The group first tested the gripper in the Cutkosky lab. They closely measured how much load the gripper could handle, what happened when different forces and torques were applied and how many times it could be stuck and unstuck.

Through their partnership with JPL, the researchers also tested the gripper in zero gravity environments.

In JPL’s Robodome, they attached small rectangular arms to a large robot with the adhesive, then placed that modified robot on a frictionless floor to simulate maneuvers in a 2D zero gravity environment.
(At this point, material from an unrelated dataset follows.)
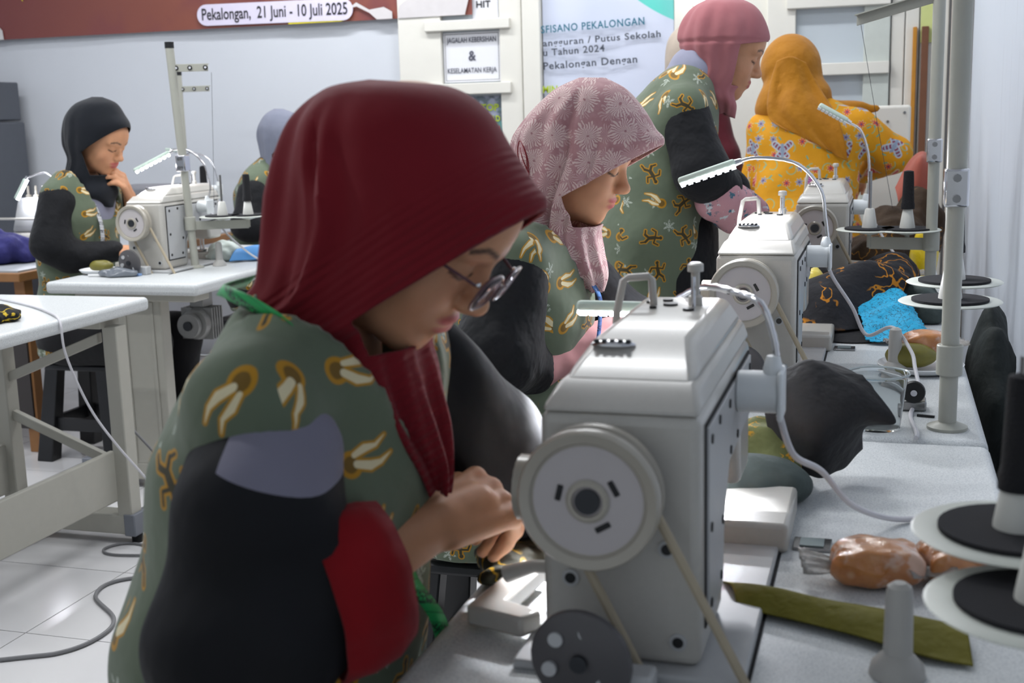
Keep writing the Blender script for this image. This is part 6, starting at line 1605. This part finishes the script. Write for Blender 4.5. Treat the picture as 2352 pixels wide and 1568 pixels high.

“We had one robot chase the other, catch it and then pull it back toward where we wanted it to go,” said Hawkes. “I think that was definitely an eye-opener, to see how a relatively small patch of our adhesive could pull around a 300 kilogram robot.”

Next, two of the scientists went on a parabolic airplane flight to test the gripper in zero gravity. Over two days, they flew a series of 80 ascents and dives, which created an alternating experience of about 20 seconds of 2G and 20 seconds of zero-G conditions in the cabin.

The gripper successfully grasped and let go of a cube and a large beach ball with a gentle enough touch that the objects barely moved when released.

Then, Parness’s lab developed a small gripper that went up in the International Space Station, where the astronauts tested how well the gripper worked inside the station.

Next steps for the gripper involve getting it ready for testing outside the space station, including creating a version made of longer lasting materials able to hold up to thte high levels of radiation and extreme temperatures of space.

The current prototype is made of laser-cut plywood and includes rubber bands, which would become brittle in space. The researchers will have to make something sturdier for testing outside the Space Station, likely designed to attach to the end of a robot arm.

“There are many missions that would benefit from this, like rendezvous and docking and orbital debris mitigation,” said Aaron Parness, group leader of the Extreme Environment Robotics Group at the Jet Propulsion Laboratory.

“We could also eventually develop a climbing robot assistant that could crawl around on the spacecraft, doing repairs, filming and checking for defects,” said Parness.

The adhesives developed by the Cutkosky lab have already been used in climbing robots and in a system that has enabled humans to climb up walls.

Cutkosky hopes his group can manufacture larger quantities of the adhesive at a lower cost. He imagines that someday gecko-inspired adhesive could be as common as Velcro.